DATASET EXTRACT:
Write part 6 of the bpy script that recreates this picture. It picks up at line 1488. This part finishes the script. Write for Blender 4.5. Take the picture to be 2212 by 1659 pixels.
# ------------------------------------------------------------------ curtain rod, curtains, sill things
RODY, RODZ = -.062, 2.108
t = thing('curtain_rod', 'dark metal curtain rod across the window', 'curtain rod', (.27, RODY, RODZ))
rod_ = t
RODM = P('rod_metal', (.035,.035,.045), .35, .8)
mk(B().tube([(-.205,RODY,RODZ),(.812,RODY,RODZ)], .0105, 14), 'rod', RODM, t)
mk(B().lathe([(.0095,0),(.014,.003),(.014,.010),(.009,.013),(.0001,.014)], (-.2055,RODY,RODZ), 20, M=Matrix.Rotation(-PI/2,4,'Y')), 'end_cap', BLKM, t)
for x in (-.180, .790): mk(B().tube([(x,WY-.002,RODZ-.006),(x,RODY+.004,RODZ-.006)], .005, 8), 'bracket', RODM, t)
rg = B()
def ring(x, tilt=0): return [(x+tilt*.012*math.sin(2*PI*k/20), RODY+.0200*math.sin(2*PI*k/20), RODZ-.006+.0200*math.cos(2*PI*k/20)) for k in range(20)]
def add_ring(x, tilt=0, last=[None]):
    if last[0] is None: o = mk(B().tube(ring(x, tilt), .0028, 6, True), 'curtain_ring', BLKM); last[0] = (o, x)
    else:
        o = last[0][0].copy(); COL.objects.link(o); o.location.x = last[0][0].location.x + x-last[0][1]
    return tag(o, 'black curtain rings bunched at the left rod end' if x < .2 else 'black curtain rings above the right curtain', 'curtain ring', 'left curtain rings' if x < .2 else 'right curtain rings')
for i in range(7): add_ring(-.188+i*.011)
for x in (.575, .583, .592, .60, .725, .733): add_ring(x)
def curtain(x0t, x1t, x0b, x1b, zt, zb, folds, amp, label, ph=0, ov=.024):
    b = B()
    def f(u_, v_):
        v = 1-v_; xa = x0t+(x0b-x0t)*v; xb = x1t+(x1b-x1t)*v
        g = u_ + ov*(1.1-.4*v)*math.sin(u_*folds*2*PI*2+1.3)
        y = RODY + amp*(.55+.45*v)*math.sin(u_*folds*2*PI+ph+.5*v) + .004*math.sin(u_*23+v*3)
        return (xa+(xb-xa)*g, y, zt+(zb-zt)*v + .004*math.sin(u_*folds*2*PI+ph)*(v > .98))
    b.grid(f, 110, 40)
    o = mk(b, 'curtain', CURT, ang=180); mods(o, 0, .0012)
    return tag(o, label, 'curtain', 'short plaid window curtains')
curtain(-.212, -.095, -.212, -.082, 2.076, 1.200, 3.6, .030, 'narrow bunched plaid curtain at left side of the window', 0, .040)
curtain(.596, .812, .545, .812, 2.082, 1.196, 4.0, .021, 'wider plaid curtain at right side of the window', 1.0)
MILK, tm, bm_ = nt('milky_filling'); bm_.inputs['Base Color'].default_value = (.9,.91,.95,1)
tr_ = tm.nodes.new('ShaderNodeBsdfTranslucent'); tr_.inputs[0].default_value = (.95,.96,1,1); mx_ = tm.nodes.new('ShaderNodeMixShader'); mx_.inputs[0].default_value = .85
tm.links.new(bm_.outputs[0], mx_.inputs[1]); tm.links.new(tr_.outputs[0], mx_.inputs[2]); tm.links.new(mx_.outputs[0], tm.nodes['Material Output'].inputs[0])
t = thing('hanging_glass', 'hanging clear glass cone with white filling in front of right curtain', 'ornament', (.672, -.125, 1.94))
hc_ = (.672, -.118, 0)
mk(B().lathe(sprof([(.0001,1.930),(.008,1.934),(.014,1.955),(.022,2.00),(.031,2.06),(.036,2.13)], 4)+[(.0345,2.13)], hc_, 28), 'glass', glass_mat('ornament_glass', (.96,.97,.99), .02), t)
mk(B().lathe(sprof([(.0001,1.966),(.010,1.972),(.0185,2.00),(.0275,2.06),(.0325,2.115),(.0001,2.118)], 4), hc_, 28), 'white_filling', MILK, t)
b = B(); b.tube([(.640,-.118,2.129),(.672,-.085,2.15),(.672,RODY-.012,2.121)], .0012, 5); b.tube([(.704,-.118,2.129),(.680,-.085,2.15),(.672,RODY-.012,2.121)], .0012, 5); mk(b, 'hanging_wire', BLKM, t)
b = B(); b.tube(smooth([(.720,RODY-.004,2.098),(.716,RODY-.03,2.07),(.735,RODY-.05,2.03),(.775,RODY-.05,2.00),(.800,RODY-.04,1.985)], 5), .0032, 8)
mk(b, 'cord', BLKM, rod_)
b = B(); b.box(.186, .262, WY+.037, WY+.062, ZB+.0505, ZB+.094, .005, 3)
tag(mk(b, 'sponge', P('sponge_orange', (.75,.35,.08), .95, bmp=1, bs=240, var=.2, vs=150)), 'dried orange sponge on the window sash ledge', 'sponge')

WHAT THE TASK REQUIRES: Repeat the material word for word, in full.

SOLUTION BELOW:
Write part 6 of the bpy script that recreates this picture. It picks up at line 1488. This part finishes the script. Write for Blender 4.5. Take the picture to be 2212 by 1659 pixels.
# ------------------------------------------------------------------ curtain rod, curtains, sill things
RODY, RODZ = -.062, 2.108
t = thing('curtain_rod', 'dark metal curtain rod across the window', 'curtain rod', (.27, RODY, RODZ))
rod_ = t
RODM = P('rod_metal', (.035,.035,.045), .35, .8)
mk(B().tube([(-.205,RODY,RODZ),(.812,RODY,RODZ)], .0105, 14), 'rod', RODM, t)
mk(B().lathe([(.0095,0),(.014,.003),(.014,.010),(.009,.013),(.0001,.014)], (-.2055,RODY,RODZ), 20, M=Matrix.Rotation(-PI/2,4,'Y')), 'end_cap', BLKM, t)
for x in (-.180, .790): mk(B().tube([(x,WY-.002,RODZ-.006),(x,RODY+.004,RODZ-.006)], .005, 8), 'bracket', RODM, t)
rg = B()
def ring(x, tilt=0): return [(x+tilt*.012*math.sin(2*PI*k/20), RODY+.0200*math.sin(2*PI*k/20), RODZ-.006+.0200*math.cos(2*PI*k/20)) for k in range(20)]
def add_ring(x, tilt=0, last=[None]):
    if last[0] is None: o = mk(B().tube(ring(x, tilt), .0028, 6, True), 'curtain_ring', BLKM); last[0] = (o, x)
    else:
        o = last[0][0].copy(); COL.objects.link(o); o.location.x = last[0][0].location.x + x-last[0][1]
    return tag(o, 'black curtain rings bunched at the left rod end' if x < .2 else 'black curtain rings above the right curtain', 'curtain ring', 'left curtain rings' if x < .2 else 'right curtain rings')
for i in range(7): add_ring(-.188+i*.011)
for x in (.575, .583, .592, .60, .725, .733): add_ring(x)
def curtain(x0t, x1t, x0b, x1b, zt, zb, folds, amp, label, ph=0, ov=.024):
    b = B()
    def f(u_, v_):
        v = 1-v_; xa = x0t+(x0b-x0t)*v; xb = x1t+(x1b-x1t)*v
        g = u_ + ov*(1.1-.4*v)*math.sin(u_*folds*2*PI*2+1.3)
        y = RODY + amp*(.55+.45*v)*math.sin(u_*folds*2*PI+ph+.5*v) + .004*math.sin(u_*23+v*3)
        return (xa+(xb-xa)*g, y, zt+(zb-zt)*v + .004*math.sin(u_*folds*2*PI+ph)*(v > .98))
    b.grid(f, 110, 40)
    o = mk(b, 'curtain', CURT, ang=180); mods(o, 0, .0012)
    return tag(o, label, 'curtain', 'short plaid window curtains')
curtain(-.212, -.095, -.212, -.082, 2.076, 1.200, 3.6, .030, 'narrow bunched plaid curtain at left side of the window', 0, .040)
curtain(.596, .812, .545, .812, 2.082, 1.196, 4.0, .021, 'wider plaid curtain at right side of the window', 1.0)
MILK, tm, bm_ = nt('milky_filling'); bm_.inputs['Base Color'].default_value = (.9,.91,.95,1)
tr_ = tm.nodes.new('ShaderNodeBsdfTranslucent'); tr_.inputs[0].default_value = (.95,.96,1,1); mx_ = tm.nodes.new('ShaderNodeMixShader'); mx_.inputs[0].default_value = .85
tm.links.new(bm_.outputs[0], mx_.inputs[1]); tm.links.new(tr_.outputs[0], mx_.inputs[2]); tm.links.new(mx_.outputs[0], tm.nodes['Material Output'].inputs[0])
t = thing('hanging_glass', 'hanging clear glass cone with white filling in front of right curtain', 'ornament', (.672, -.125, 1.94))
hc_ = (.672, -.118, 0)
mk(B().lathe(sprof([(.0001,1.930),(.008,1.934),(.014,1.955),(.022,2.00),(.031,2.06),(.036,2.13)], 4)+[(.0345,2.13)], hc_, 28), 'glass', glass_mat('ornament_glass', (.96,.97,.99), .02), t)
mk(B().lathe(sprof([(.0001,1.966),(.010,1.972),(.0185,2.00),(.0275,2.06),(.0325,2.115),(.0001,2.118)], 4), hc_, 28), 'white_filling', MILK, t)
b = B(); b.tube([(.640,-.118,2.129),(.672,-.085,2.15),(.672,RODY-.012,2.121)], .0012, 5); b.tube([(.704,-.118,2.129),(.680,-.085,2.15),(.672,RODY-.012,2.121)], .0012, 5); mk(b, 'hanging_wire', BLKM, t)
b = B(); b.tube(smooth([(.720,RODY-.004,2.098),(.716,RODY-.03,2.07),(.735,RODY-.05,2.03),(.775,RODY-.05,2.00),(.800,RODY-.04,1.985)], 5), .0032, 8)
mk(b, 'cord', BLKM, rod_)
b = B(); b.box(.186, .262, WY+.037, WY+.062, ZB+.0505, ZB+.094, .005, 3)
tag(mk(b, 'sponge', P('sponge_orange', (.75,.35,.08), .95, bmp=1, bs=240, var=.2, vs=150)), 'dried orange sponge on the window sash ledge', 'sponge')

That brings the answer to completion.